--- start EXCERPTED RECORDS ---

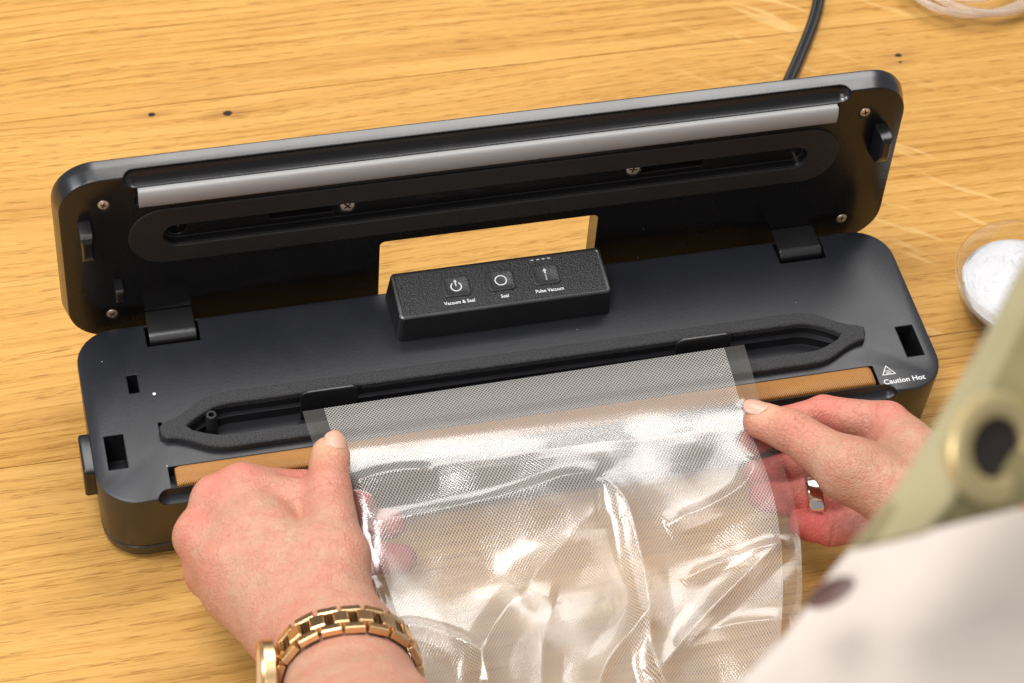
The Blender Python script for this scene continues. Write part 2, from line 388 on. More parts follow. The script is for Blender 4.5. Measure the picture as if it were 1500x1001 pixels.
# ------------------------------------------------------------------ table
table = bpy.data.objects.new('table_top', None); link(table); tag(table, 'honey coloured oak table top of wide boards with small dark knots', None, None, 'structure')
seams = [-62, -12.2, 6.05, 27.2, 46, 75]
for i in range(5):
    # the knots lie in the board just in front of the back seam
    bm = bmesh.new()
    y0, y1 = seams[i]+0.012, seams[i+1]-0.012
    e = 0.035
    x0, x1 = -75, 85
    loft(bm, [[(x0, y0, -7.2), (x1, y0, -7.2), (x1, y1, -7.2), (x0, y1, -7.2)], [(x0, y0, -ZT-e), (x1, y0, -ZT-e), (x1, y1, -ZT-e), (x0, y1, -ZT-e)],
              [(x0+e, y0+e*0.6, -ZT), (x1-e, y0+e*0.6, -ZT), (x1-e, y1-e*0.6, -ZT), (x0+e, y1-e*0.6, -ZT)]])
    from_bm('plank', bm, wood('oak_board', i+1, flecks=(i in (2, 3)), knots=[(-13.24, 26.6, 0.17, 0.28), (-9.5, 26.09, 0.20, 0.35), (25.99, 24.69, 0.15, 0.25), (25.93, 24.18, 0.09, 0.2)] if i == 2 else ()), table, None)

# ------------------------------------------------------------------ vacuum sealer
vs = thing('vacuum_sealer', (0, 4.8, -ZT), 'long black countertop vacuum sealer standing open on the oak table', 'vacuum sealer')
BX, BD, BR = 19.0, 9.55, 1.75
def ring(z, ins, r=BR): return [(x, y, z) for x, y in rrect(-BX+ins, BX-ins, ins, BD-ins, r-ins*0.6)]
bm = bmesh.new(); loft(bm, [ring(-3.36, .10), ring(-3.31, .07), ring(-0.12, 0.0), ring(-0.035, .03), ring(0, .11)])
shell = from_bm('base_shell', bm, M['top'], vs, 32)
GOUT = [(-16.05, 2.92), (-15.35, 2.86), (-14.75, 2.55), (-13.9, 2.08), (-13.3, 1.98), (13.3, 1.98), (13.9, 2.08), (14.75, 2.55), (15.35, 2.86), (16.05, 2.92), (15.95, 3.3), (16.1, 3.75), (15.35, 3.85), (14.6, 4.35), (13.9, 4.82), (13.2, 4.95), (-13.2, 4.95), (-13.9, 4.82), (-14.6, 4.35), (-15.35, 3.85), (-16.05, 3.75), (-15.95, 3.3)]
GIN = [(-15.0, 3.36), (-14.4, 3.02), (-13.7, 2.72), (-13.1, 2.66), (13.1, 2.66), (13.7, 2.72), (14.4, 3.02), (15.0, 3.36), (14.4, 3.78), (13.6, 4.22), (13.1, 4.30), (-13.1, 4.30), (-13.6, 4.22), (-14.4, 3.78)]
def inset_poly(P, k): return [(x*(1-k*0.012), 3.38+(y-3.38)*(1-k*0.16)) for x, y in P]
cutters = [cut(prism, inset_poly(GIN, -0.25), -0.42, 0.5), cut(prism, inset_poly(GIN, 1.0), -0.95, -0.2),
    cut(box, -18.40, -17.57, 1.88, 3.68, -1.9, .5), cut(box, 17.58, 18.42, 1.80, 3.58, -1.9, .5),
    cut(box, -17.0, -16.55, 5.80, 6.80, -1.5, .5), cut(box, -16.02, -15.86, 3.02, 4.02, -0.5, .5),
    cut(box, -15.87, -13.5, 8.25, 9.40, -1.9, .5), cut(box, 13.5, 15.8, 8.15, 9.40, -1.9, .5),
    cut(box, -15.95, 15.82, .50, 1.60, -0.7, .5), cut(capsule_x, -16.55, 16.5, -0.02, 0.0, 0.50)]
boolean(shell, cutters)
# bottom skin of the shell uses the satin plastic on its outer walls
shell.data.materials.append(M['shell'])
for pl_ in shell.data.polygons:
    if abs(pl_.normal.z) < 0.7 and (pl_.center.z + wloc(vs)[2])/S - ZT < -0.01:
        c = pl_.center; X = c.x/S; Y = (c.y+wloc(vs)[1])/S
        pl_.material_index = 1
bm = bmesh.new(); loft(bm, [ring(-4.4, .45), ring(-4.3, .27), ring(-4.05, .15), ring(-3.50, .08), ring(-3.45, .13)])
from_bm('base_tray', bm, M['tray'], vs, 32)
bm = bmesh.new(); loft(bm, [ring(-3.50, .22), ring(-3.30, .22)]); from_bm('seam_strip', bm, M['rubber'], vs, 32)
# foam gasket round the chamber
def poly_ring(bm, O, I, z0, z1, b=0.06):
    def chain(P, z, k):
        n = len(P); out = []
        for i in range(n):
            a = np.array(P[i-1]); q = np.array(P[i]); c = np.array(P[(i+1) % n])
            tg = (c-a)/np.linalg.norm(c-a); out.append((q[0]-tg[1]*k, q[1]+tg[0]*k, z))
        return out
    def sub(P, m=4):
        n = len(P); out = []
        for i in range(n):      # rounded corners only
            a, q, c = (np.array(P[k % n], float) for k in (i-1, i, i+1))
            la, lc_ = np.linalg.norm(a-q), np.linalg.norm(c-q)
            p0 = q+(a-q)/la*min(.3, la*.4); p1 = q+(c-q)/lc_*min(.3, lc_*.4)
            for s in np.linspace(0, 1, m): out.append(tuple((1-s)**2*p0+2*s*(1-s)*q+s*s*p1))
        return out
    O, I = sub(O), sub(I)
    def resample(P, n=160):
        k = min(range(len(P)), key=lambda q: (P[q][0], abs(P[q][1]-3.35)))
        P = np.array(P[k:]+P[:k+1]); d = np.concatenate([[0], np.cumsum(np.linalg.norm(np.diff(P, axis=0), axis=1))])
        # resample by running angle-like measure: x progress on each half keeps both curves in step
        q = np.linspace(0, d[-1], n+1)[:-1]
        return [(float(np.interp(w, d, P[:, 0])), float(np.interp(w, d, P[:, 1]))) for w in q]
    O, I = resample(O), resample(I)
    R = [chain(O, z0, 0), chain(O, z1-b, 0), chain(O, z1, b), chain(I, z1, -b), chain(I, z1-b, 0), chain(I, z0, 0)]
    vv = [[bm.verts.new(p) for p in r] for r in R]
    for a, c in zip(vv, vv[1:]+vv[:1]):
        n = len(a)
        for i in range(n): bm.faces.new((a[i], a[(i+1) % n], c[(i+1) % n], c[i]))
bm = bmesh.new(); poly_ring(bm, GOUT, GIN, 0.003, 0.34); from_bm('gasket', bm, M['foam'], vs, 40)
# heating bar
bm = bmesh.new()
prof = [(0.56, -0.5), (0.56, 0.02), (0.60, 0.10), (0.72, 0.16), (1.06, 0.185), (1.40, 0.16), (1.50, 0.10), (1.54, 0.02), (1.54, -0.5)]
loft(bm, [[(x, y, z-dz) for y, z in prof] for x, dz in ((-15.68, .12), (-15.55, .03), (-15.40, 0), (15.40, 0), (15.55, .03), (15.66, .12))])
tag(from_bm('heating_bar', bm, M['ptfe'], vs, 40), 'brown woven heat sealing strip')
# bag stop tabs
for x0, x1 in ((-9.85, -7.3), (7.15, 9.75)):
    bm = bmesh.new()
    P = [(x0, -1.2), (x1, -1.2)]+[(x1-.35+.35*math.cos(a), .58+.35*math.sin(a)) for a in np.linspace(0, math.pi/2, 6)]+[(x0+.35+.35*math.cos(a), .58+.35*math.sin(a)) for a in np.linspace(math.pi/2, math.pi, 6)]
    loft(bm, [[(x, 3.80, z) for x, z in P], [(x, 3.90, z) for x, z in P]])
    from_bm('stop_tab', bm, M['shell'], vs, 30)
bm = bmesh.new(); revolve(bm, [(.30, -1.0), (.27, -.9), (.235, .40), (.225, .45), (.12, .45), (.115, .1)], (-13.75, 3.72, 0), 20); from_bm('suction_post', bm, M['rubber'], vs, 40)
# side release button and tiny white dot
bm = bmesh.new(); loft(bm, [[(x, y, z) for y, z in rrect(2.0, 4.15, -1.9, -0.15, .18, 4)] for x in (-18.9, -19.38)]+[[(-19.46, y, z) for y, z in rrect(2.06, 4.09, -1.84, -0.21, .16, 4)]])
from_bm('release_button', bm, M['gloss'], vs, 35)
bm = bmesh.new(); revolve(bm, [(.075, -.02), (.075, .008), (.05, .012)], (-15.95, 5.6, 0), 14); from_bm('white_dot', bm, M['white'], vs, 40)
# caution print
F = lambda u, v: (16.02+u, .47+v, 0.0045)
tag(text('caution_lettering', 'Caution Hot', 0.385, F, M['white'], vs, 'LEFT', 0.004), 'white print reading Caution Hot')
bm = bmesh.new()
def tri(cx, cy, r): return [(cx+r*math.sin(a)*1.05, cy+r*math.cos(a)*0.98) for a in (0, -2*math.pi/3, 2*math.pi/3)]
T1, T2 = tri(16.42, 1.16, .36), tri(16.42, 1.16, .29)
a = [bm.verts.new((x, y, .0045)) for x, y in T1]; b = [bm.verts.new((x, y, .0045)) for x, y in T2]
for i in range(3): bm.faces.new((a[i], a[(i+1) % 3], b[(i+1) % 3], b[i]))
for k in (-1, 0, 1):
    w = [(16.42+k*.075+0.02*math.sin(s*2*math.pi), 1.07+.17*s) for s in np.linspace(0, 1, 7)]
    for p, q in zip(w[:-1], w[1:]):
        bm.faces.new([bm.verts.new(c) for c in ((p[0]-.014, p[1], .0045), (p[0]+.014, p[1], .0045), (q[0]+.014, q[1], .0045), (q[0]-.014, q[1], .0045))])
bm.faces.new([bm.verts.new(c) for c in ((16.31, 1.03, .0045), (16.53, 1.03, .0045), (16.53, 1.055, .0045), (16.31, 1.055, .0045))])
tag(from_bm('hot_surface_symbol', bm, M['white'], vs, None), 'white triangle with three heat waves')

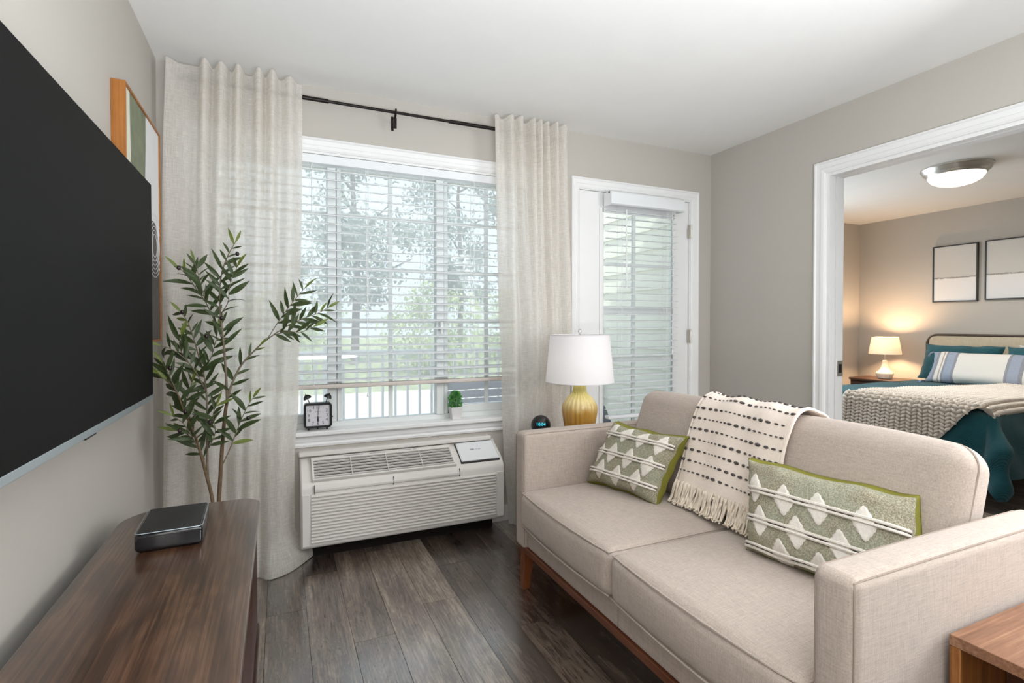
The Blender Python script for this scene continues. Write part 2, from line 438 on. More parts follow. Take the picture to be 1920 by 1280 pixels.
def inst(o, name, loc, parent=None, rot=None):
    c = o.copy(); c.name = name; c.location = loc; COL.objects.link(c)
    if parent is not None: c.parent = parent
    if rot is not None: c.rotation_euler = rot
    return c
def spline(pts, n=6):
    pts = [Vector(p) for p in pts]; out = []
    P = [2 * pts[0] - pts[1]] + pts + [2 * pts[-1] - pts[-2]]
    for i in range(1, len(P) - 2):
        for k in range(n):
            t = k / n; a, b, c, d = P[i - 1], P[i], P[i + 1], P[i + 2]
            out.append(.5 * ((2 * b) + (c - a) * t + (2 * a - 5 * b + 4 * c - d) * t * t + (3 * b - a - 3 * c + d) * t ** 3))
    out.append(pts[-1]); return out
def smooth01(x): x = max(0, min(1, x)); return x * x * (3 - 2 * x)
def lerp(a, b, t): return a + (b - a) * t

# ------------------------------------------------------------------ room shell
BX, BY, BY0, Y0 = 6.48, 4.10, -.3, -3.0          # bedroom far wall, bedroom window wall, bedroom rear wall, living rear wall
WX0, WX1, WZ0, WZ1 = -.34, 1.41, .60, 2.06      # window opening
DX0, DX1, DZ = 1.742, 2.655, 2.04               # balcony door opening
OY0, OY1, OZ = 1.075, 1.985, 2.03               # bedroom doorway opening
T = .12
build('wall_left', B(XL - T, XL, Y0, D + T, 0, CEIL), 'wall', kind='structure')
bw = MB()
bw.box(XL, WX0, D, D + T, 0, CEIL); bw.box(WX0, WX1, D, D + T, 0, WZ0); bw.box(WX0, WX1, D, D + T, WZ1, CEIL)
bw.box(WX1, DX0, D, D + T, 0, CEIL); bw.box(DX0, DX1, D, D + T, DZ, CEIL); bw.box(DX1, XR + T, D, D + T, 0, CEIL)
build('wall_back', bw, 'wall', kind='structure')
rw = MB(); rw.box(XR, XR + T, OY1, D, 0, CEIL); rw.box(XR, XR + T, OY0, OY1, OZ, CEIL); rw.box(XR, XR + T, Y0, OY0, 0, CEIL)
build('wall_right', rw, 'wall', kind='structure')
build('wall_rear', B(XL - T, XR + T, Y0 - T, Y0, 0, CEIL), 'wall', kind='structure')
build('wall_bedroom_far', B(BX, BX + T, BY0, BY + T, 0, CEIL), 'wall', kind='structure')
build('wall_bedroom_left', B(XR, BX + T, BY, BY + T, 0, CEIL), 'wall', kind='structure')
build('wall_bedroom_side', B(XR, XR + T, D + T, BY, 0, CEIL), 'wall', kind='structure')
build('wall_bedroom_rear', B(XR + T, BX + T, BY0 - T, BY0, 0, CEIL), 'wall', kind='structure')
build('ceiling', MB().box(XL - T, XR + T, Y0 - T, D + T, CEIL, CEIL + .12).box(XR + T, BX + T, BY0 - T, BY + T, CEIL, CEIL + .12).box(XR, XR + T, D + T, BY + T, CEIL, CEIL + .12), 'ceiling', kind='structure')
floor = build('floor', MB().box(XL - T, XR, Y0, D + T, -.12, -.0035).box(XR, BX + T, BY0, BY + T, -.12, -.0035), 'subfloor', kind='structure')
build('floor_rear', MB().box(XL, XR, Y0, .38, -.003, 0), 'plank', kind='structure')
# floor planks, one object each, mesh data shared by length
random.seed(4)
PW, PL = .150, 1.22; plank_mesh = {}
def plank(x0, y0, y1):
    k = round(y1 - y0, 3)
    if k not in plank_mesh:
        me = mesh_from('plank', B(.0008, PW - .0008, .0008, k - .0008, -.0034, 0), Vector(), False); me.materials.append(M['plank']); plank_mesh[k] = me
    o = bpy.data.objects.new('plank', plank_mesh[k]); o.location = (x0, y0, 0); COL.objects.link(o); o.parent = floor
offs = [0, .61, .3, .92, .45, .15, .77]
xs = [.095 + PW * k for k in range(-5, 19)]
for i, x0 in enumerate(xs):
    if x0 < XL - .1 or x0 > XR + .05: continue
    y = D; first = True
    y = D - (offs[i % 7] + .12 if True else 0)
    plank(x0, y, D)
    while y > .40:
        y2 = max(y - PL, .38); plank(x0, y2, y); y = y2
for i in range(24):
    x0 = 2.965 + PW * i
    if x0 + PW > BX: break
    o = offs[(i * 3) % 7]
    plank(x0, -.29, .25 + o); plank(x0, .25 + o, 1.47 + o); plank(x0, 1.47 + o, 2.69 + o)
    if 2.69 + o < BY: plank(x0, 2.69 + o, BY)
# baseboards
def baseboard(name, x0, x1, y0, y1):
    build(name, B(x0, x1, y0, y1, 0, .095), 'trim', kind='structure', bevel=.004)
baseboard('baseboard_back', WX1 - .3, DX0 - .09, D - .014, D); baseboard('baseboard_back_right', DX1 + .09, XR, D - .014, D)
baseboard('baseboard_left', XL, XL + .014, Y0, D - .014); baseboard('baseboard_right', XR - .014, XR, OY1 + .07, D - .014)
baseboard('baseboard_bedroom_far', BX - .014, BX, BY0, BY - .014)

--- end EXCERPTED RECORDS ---

● **CHALLENGE**
Copy every line of the entries above in which "part" occurs.

● **THE REPLY**
The Blender Python script for this scene continues. Write part 2, from line 388 on. More parts follow. The script is for Blender 4.5. Measure the picture as if it were 1500x1001 pixels.
The Blender Python script for this scene continues. Write part 2, from line 438 on. More parts follow. Take the picture to be 1920 by 1280 pixels.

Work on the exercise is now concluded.